La Bastide de Gordes
Gordes sits at the northern edge of the Luberon, above the valley, and the Bastide is the best hotel in it. A 16th-century fortified manor, it was restored with exceptional care and an eye for what matters — the views, the proportions of the rooms, the quality of the stone. The spa is remarkable without being showy. The restaurant takes the local ingredients seriously. Breakfast on the terrace, with the valley below and the village above, is one of those hotel mornings you don't forget.

The terrace at La Bastide de Gordes, looking south across the Luberon valley towards the Durance river.
© La Bastide de Gordes
Book the rooms on the south-facing side of the house. They are quieter, and the light in the afternoon is extraordinary. If you are visiting in summer, reserve a table at the restaurant at least a week ahead — it fills quickly with people who have driven from as far as Aix.
Le Mas de Peint
Le Mas de Peint is not in the Luberon at all — it is in the Camargue, an hour to the south — but it belongs in any honest conversation about the finest places to sleep in Provence. A working farm in the flatlands between Arles and the sea, it has been run by the same family for generations. The rooms are simple in the way that only very expensive rooms can be: white walls, linen curtains, a window that opens onto the reed beds.
The horses are real. The flamingos are real. The cooking is local and seasonal in a way that most restaurants in Paris only claim to be. There is nothing about Le Mas de Peint that is designed for Instagram, and it is the better for it.

The courtyard and main house at Le Mas de Peint, photographed in October when the light is at its most extraordinary.
© Le Mas de Peint
A note on booking
Both properties fill early — especially in July and August, when the Luberon receives more visitors than it was built for. The best months to visit are May, early June and September. The lavender peaks in mid-July, but the crowds peak at the same time. Come in September for the harvest, the soft light and the return of the locals.

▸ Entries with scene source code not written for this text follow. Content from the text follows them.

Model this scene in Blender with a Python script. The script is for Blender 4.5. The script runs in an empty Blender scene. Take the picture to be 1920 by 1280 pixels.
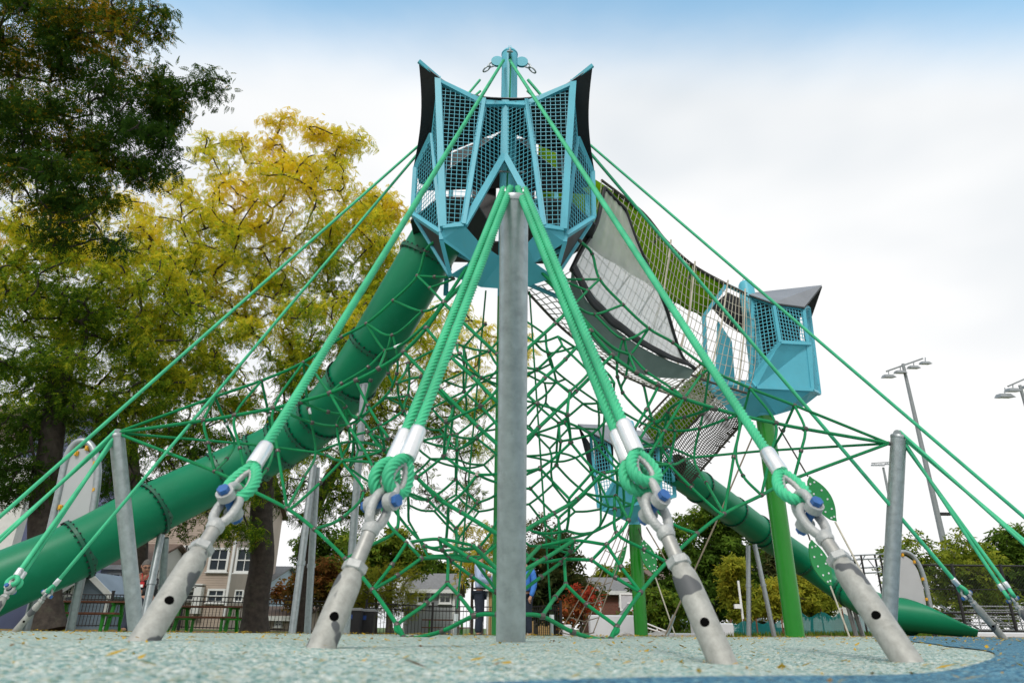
import bpy, bmesh, math, random
import numpy as np
from mathutils import Vector as V, Matrix, Euler

# ------------------------------------------------------------------ camera
R_ = math.radians
scene = bpy.context.scene
CAM_POS = V((-0.106, 0.0, 0.07))
PITCH, YAW, ROLL, FPX = R_(22.80), R_(-1.12), R_(0.5), 1280.0
cam_d = bpy.data.cameras.new('camera')
cam = bpy.data.objects.new('camera', cam_d)
scene.collection.objects.link(cam)
CROT = Matrix.Rotation(YAW, 3, 'Z') @ Matrix.Rotation(math.pi / 2 + PITCH, 3, 'X') @ Matrix.Rotation(ROLL, 3, 'Z')
cam.matrix_world = Matrix.Translation(CAM_POS) @ CROT.to_4x4()
cam_d.sensor_width = 36.0
cam_d.lens = 24.0
cam_d.clip_start = 0.02
cam_d.clip_end = 2000.0
cam_d.dof.use_dof = True
cam_d.dof.focus_distance = 8.0
cam_d.dof.aperture_fstop = 4.0
scene.camera = cam

# ------------------------------------------------------------------ sky, sun, exposure
SUN_EL, SUN_AZ = R_(47), R_(197)          # azimuth: clockwise from +Y
world = bpy.data.worlds.new('World')
scene.world = world
world.use_nodes = True
wn, wl = world.node_tree.nodes, world.node_tree.links
wn.clear()
w_out = wn.new('ShaderNodeOutputWorld')
w_bg = wn.new('ShaderNodeBackground'); w_bg.inputs['Strength'].default_value = 0.1
w_sky = wn.new('ShaderNodeTexSky'); w_sky.sky_type = 'NISHITA'; w_sky.sun_disc = False
w_sky.sun_elevation = SUN_EL; w_sky.sun_rotation = SUN_AZ
w_tc = wn.new('ShaderNodeTexCoord')
w_sep = wn.new('ShaderNodeSeparateXYZ')
w_map = wn.new('ShaderNodeMapping'); w_map.inputs['Scale'].default_value = (1.0, 1.0, 2.2)
w_noise = wn.new('ShaderNodeTexNoise'); w_noise.inputs['Scale'].default_value = 2.1; w_noise.inputs['Detail'].default_value = 6.0; w_noise.inputs['Roughness'].default_value = 0.55
w_add = wn.new('ShaderNodeMath'); w_add.operation = 'MULTIPLY_ADD'; w_add.inputs[1].default_value = 0.10; 
w_cloud = wn.new('ShaderNodeValToRGB')
w_cloud.color_ramp.elements[0].position = 0.34; w_cloud.color_ramp.elements[0].color = (6.7, 7.05, 7.35, 1)
w_cloud.color_ramp.elements[1].position = 0.50; w_cloud.color_ramp.elements[1].color = (8.6, 8.6, 8.6, 1)
w_n2 = wn.new('ShaderNodeTexNoise'); w_n2.inputs['Scale'].default_value = 1.1; w_n2.inputs['Detail'].default_value = 4.0
w_blue = wn.new('ShaderNodeVectorMath'); w_blue.operation = 'MULTIPLY'; w_blue.inputs[1].default_value = (3.0, 3.5, 2.9)
w_mix = wn.new('ShaderNodeMix'); w_mix.data_type = 'RGBA'
wl.new(w_tc.outputs['Generated'], w_sep.inputs[0])
wl.new(w_tc.outputs['Generated'], w_map.inputs['Vector'])
wl.new(w_map.outputs[0], w_noise.inputs['Vector'])
wl.new(w_map.outputs[0], w_n2.inputs['Vector'])
w_ang = wn.new('ShaderNodeMath'); w_ang.operation = 'ARCTAN2'        # how far overhead, measured northward
wl.new(w_sep.outputs['Z'], w_ang.inputs[0]); wl.new(w_sep.outputs['Y'], w_ang.inputs[1])
wl.new(w_noise.outputs['Fac'], w_add.inputs[0]); wl.new(w_ang.outputs[0], w_add.inputs[2])
w_rift = wn.new('ShaderNodeValToRGB'); w_rift.color_ramp.interpolation = 'EASE'
re_ = w_rift.color_ramp.elements
re_[0].position, re_[0].color = 0.775, (0, 0, 0, 1)
re_[1].position, re_[1].color = 0.945, (1, 1, 1, 1)
for p_, v_ in ((1.0, 1.0),):
    e_ = re_.new(p_); e_.color = (v_, v_, v_, 1)
wl.new(w_add.outputs[0], w_rift.inputs[0])
w_far = wn.new('ShaderNodeMapRange'); w_far.inputs['From Min'].default_value = 1.12; w_far.inputs['From Max'].default_value = 1.40; w_far.inputs['To Min'].default_value = 1.0; w_far.inputs['To Max'].default_value = 0.0
wl.new(w_add.outputs[0], w_far.inputs['Value'])
w_cover = wn.new('ShaderNodeMath'); w_cover.operation = 'MULTIPLY'
wl.new(w_rift.outputs[0], w_cover.inputs[0]); wl.new(w_far.outputs[0], w_cover.inputs[1])
wl.new(w_n2.outputs['Fac'], w_cloud.inputs['Fac'])
wl.new(w_sky.outputs[0], w_blue.inputs[0])
wl.new(w_cover.outputs[0], w_mix.inputs['Factor'])
wl.new(w_cloud.outputs[0], w_mix.inputs[6])
wl.new(w_blue.outputs[0], w_mix.inputs[7])
wl.new(w_mix.outputs[2], w_bg.inputs['Color'])
wl.new(w_bg.outputs[0], w_out.inputs['Surface'])

sun_d = bpy.data.lights.new('sun', 'SUN')
sun_d.energy = 1.5; sun_d.angle = R_(11); sun_d.color = (1.0, 0.96, 0.9)
sun = bpy.data.objects.new('sun', sun_d)
scene.collection.objects.link(sun)
sdir = V((math.sin(SUN_AZ) * math.cos(SUN_EL), math.cos(SUN_AZ) * math.cos(SUN_EL), math.sin(SUN_EL)))
sun.rotation_euler = sdir.to_track_quat('Z', 'Y').to_euler()
vs = scene.view_settings
vs.view_transform = 'Standard'; vs.look = 'None'; vs.gamma = 1.0; vs.exposure = 0.27
vs.use_curve_mapping = False
scene.cycles.max_bounces = 6
scene.cycles.diffuse_bounces = 3
scene.cycles.transparent_max_bounces = 8

# ------------------------------------------------------------------ helpers
COL = scene.collection
rnd = random.Random(7)

def ray(px, py):
    return CROT @ V(((px - 960.0) / FPX, -(py - 640.0) / FPX, -1.0))
def at(px, py, Y):
    """world point at depth Y (metres north of the camera) seen at that place of the photograph"""
    d = ray(px, py)
    return CAM_POS + d * ((Y - CAM_POS.y) / d.y)
def atz(px, py, z):
    d = ray(px, py)
    return CAM_POS + d * ((z - CAM_POS.z) / d.z)
def proj(p):
    q = CROT.transposed() @ (V(p) - CAM_POS)
    return (960 + FPX * q.x / -q.z, 640 - FPX * q.y / -q.z)
def smooth01(t):
    t = max(0.0, min(1.0, t)); return t * t * (3 - 2 * t)
def gz(x, y):
    """height of the playground surface: a low rubber mound, dipping towards the back"""
    s = smooth01((y - 8.0) / 18.0)
    z = -0.36 * s * math.exp(-((x + 1.0) / 6.5) ** 2) - 0.07 * s * smooth01((-x - 3) / 8)
    f = math.exp(-((y - 2.3) / 1.1) ** 2)
    z += f * (0.028 * math.exp(-((x + 1.15) / 0.55) ** 2) - 0.026 * math.exp(-((x - 0.75) / 0.5) ** 2))
    return z

class MB:
    """collects shapes, then links them as one mesh object"""
    def __init__(s):
        s.v, s.f, s.uv, s.sm = [], [], [], []
    def add(s, vs_, fs, smooth=False, uvs=None):
        b = len(s.v)
        s.v.extend([tuple(p) for p in vs_])
        for i, f in enumerate(fs):
            s.f.append(tuple(b + k for k in f))
            s.uv.append(uvs[i] if uvs else None)
            s.sm.append(smooth)
        return s
    def box(s, c, dx, dy, dz, rot=None):
        c = V(c); pts = []
        for sx, sy, sz in ((-1,-1,-1),(1,-1,-1),(1,1,-1),(-1,1,-1),(-1,-1,1),(1,-1,1),(1,1,1),(-1,1,1)):
            p = V((sx * dx / 2, sy * dy / 2, sz * dz / 2))
            if rot is not None: p = rot @ p
            pts.append(c + p)
        return s.add(pts, [(0,3,2,1),(4,5,6,7),(0,1,5,4),(1,2,6,5),(2,3,7,6),(3,0,4,7)])
    def beam(s, p0, p1, w, h, up=(0, 0, 1)):
        p0, p1 = V(p0), V(p1); d = (p1 - p0)
        L = d.length
        if L < 1e-6: return s
        d /= L; u = V(up)
        sd = d.cross(u)
        if sd.length < 1e-3: sd = d.cross(V((1, 0, 0)))
        sd.normalize(); u = sd.cross(d)
        rot = Matrix((sd, d, u)).transposed()
        return s.box((p0 + p1) / 2, w, L, h, rot)
    def tube(s, pts, r, n=8, caps=True, closed=False, smooth=True, uvscale=1.0, lobes=0, amp=0.0, pitch=0.1, up0=None):
        pts = [V(p) for p in pts]; m = len(pts)
        rr = r if isinstance(r, (list, tuple)) else [r] * m
        T = []
        for i in range(m):
            if closed: t = pts[(i + 1) % m] - pts[i - 1]
            else: t = pts[min(i + 1, m - 1)] - pts[max(i - 1, 0)]
            T.append(t.normalized() if t.length > 1e-9 else V((0, 0, 1)))
        u = V(up0) if up0 else (V((0, 0, 1)) if abs(T[0].z) < 0.9 else V((1, 0, 0)))
        u = (u - T[0] * u.dot(T[0])).normalized()
        vs_, fs, uvs = [], [], []; dist = 0.0; ds = []
        for i in range(m):
            if i: dist += (pts[i] - pts[i - 1]).length
            u = (u - T[i] * u.dot(T[i])).normalized(); w = T[i].cross(u)
            tw = 2 * math.pi * dist / pitch if lobes else 0.0
            for k in range(n):
                a = 2 * math.pi * k / n
                rad = rr[i] * (1 + amp * math.cos(lobes * a)) if lobes else rr[i]
                a += tw
                vs_.append(pts[i] + (u * math.cos(a) + w * math.sin(a)) * rad)
            ds.append(dist)
        rng = range(m if closed else m - 1)
        for i in rng:
            j = (i + 1) % m
            for k in range(n):
                l = (k + 1) % n
                fs.append((i * n + k, i * n + l, j * n + l, j * n + k))
                v0, v1 = ds[i] * uvscale, (ds[j] if j else dist) * uvscale
                uvs.append(((k / n, v0), ((k + 1) / n, v0), ((k + 1) / n, v1), (k / n, v1)))
        s.add(vs_, fs, smooth, uvs)
        if caps and not closed:
            s.add(vs_[:n], [tuple(reversed(range(n)))]); s.add(vs_[-n:], [tuple(range(n))])
        return s
    def prism(s, poly, thick, normal=None):
        """polygon given as 3-D points, thickened along its normal (centred)"""
        P = [V(p) for p in poly]
        if normal is None:
            nrm = V((0, 0, 0))
            for i in range(len(P)):
                nrm += P[i].cross(P[(i + 1) % len(P)])
            if nrm.length < 1e-9: return s
            nrm.normalize()
        else: nrm = V(normal).normalized()
        h = nrm * thick / 2; n = len(P)
        vs_ = [p + h for p in P] + [p - h for p in P]
        fs = [tuple(range(n)), tuple(reversed(range(n, 2 * n)))]
        for i in range(n):
            j = (i + 1) % n
            fs.append((i, i + n, j + n, j))
        return s.add(vs_, fs)
    def sphere(s, c, r, nu=8, nv=6, sc=(1, 1, 1)):
        c = V(c); vs_ = [c + V((0, 0, r * sc[2]))]; fs = []
        for i in range(1, nv):
            th = math.pi * i / nv
            for k in range(nu):
                a = 2 * math.pi * k / nu
                vs_.append(c + V((r * sc[0] * math.sin(th) * math.cos(a), r * sc[1] * math.sin(th) * math.sin(a), r * sc[2] * math.cos(th))))
        vs_.append(c - V((0, 0, r * sc[2]))); last = len(vs_) - 1
        for k in range(nu):
            fs.append((0, 1 + k, 1 + (k + 1) % nu))
            fs.append((last, 1 + (nv - 2) * nu + (k + 1) % nu, 1 + (nv - 2) * nu + k))
        for i in range(nv - 2):
            for k in range(nu):
                a, b = 1 + i * nu + k, 1 + i * nu + (k + 1) % nu
                fs.append((a, a + nu, b + nu, b))
        return s.add(vs_, fs, True)
    def mesh(s, name, mat):
        me = bpy.data.meshes.new(name)
        me.from_pydata(s.v, [], s.f)
        if any(u is not None for u in s.uv):
            lay = me.uv_layers.new(name='UVMap'); flat = []
            for f, u in zip(s.f, s.uv):
                if u: 
                    for q in u: flat.extend(q)
                else: flat.extend((0.0, 0.0) * len(f))
            lay.data.foreach_set('uv', flat)
        me.polygons.foreach_set('use_smooth', s.sm)
        if mat: me.materials.append(mat)
        me.update()
        return me
    def build(s, name, mat, parent=None, **tags):
        return link(name, s.mesh(name, mat), parent, **tags)

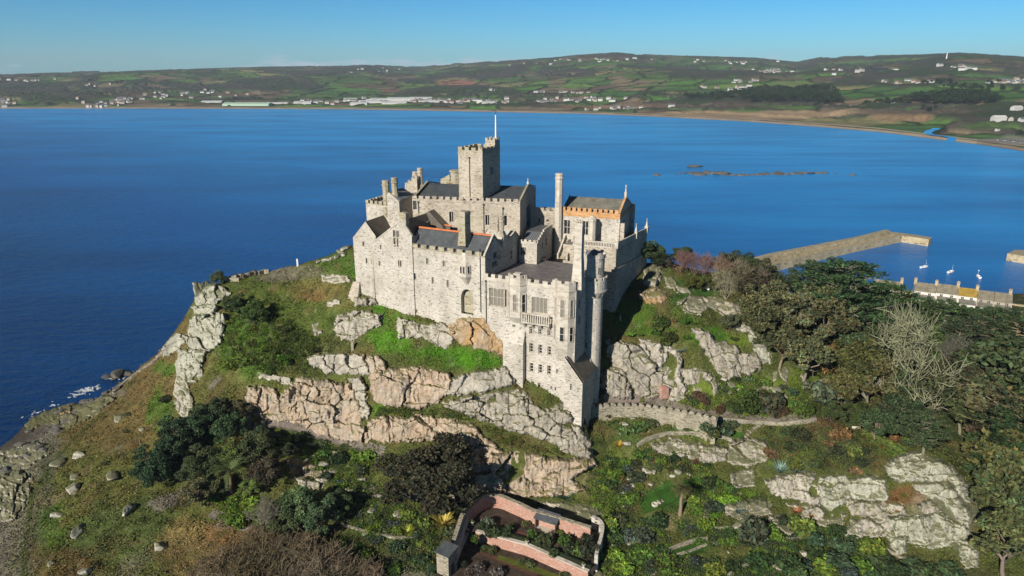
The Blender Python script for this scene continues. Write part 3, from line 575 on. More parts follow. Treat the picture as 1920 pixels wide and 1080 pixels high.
    def build(s, name, mats, parent=None, root=None, smooth=False):
        V = np.array(s.V); base = np.array(root.location if root else (0, 0, 0)); uv = []
        for f in s.F:
            p = V[list(f)]; nrm = np.zeros(3)
            for k in range(len(p)):
                c, e = p[k], p[(k+1) % len(p)]; nrm += np.cross(c, e)
            l = np.linalg.norm(nrm); nrm = nrm/l if l > 1e-9 else np.array([0, 0, 1.])
            h = math.hypot(nrm[0], nrm[1])
            if h < .35: uv.append(p[:, :2])
            else:
                t = np.array([-nrm[1], nrm[0]])/h; uv.append(np.stack([p[:, :2]@t, p[:, 2]/max(h, .5)], 1))
        me = make_mesh(name, V-base, s.F, mats, s.m, None, np.concatenate(uv), smooth)
        return link(name, me, parent, base if (root and parent is None) else (0, 0, 0))

castle = link('castle', None, None, (0, 170, 44)); castle.empty_display_size = 1
tag(castle, 'pale granite hilltop castle with crenellated wings and a square church tower', 'castle')
def cpart(mb, name, mats, parent=None, label=None):
    o = mb.build(name, mats, parent or castle, castle)
    if label: o['label'] = label
    return o
def archpts(a0, a1, zs, zt, k=5):
    """pointed arch from spring to spring"""
    c = (a0+a1)/2; L_ = [(a0+(c-a0)*(1-math.cos(t*math.pi/2/k)), zs+(zt-zs)*math.sin(t*math.pi/2/k)) for t in range(k+1)]
    return L_+[(a0+a1-p, q) for p, q in L_[-2::-1]]
def window(f, h, parent, lights=1, transom=0, arch=False, dep=0.42, pale=False, proud=0.14, bw=0.13):
    a0, a1, z0, z1 = h; mb = MB(); w = a1-a0
    mb.poly([f.w(a0, dep, z0), f.w(a1, dep, z0), f.w(a1, dep, z1), f.w(a0, dep, z1)], 1)
    if dep > .2:
        q = .17
        for x0, x1, y0, y1 in ((a0-q, a0-.003, z0-q, z1+q), (a1+.003, a1+q, z0-q, z1+q), (a0, a1, z1+.003, z1+q), (a0, a1, z0-q, z0-.003)): mb.box(f, x0, x1, -.07, -.003, y0, y1)
    e = .004
    b = min(bw, w*.2); mb.box(f, a0+e, a0+b, dep-proud, dep-.01, z0+e, z1-e); mb.box(f, a1-b, a1-e, dep-proud, dep-.01, z0+e, z1-e)
    mb.box(f, a0+b, a1-b, dep-proud, dep-.01, z0+e, z0+b); mb.box(f, a0+b, a1-b, dep-proud, dep-.01, z1-b, z1-e)
    for k in range(1, lights):
        c = a0+w*k/lights; mb.box(f, c-b*.45, c+b*.45, dep-proud+.02, dep-.01, z0+b, z1-b)
    for k in range(1, transom+1):
        c = z0+(z1-z0)*k/(transom+1); mb.box(f, a0+b, a1-b, dep-proud+.04, dep-.012, c-b*.4, c+b*.4)
    if arch:
        lw = w/lights
        for k in range(lights):
            p, q = a0+lw*k, a0+lw*(k+1); zs = z1-min(lw*.9, (z1-z0)*.4); ap = archpts(p, q, zs, z1-.05)
            n = len(ap)//2
            mb.poly([f.w(p, dep-proud*.6, z1)]+[f.w(x, dep-proud*.6, z) for x, z in ap[:n+1]], 0)
            mb.poly([f.w(q, dep-proud*.6, z1)]+[f.w(x, dep-proud*.6, z) for x, z in ap[n:][::-1]], 0)
    return cpart(mb, 'window', [M_ASH, M_PALEGLASS if pale else M_GLASS], parent)
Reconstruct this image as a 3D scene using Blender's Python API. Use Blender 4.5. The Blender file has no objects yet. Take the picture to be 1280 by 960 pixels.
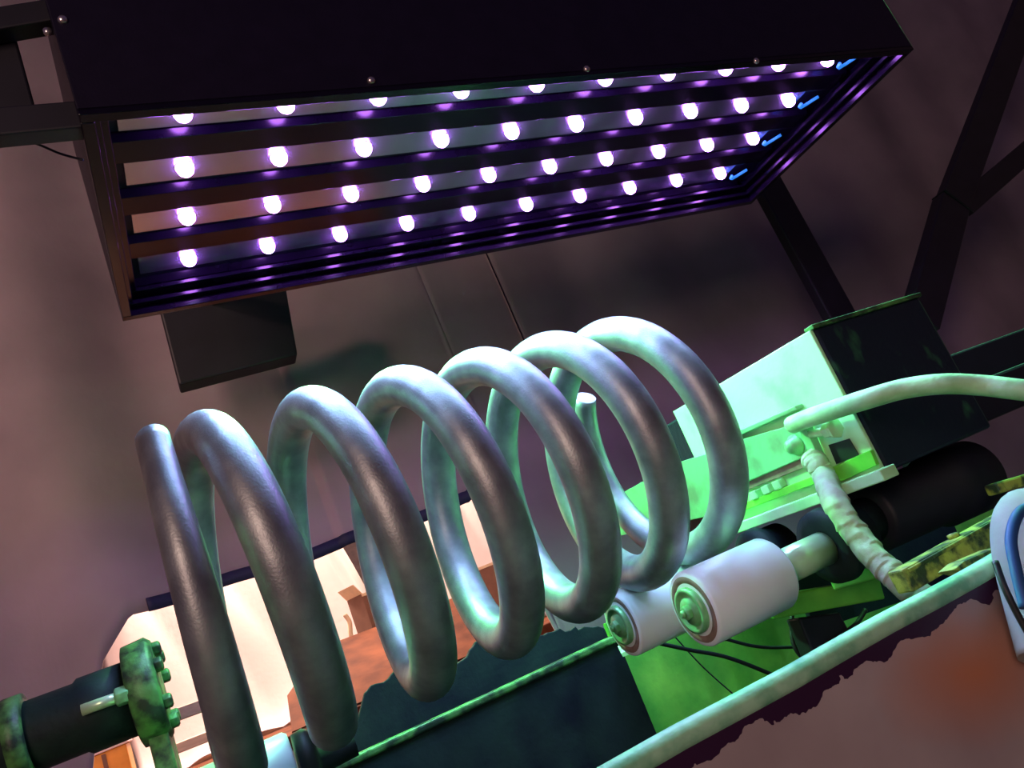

Early September in the Luberon — the crowds have thinned, the light has softened and the villages feel like themselves again.
© Notes Editions
If you are looking for something smaller and less formal, the villages of Bonnieux, Lacoste and Ménerbes all have good small hotels and chambres d'hôtes run by people who have chosen to be there. They are worth seeking out. We will add them to the Provence guide as we visit them.
The Luberon is a place that improves with return. The first visit is for orientation — for learning which villages face which way, which roads are worth taking slowly, where the morning market is and when it ends. The second visit is when it becomes somewhere you understand. The best hotels here are the ones that make you want to come back.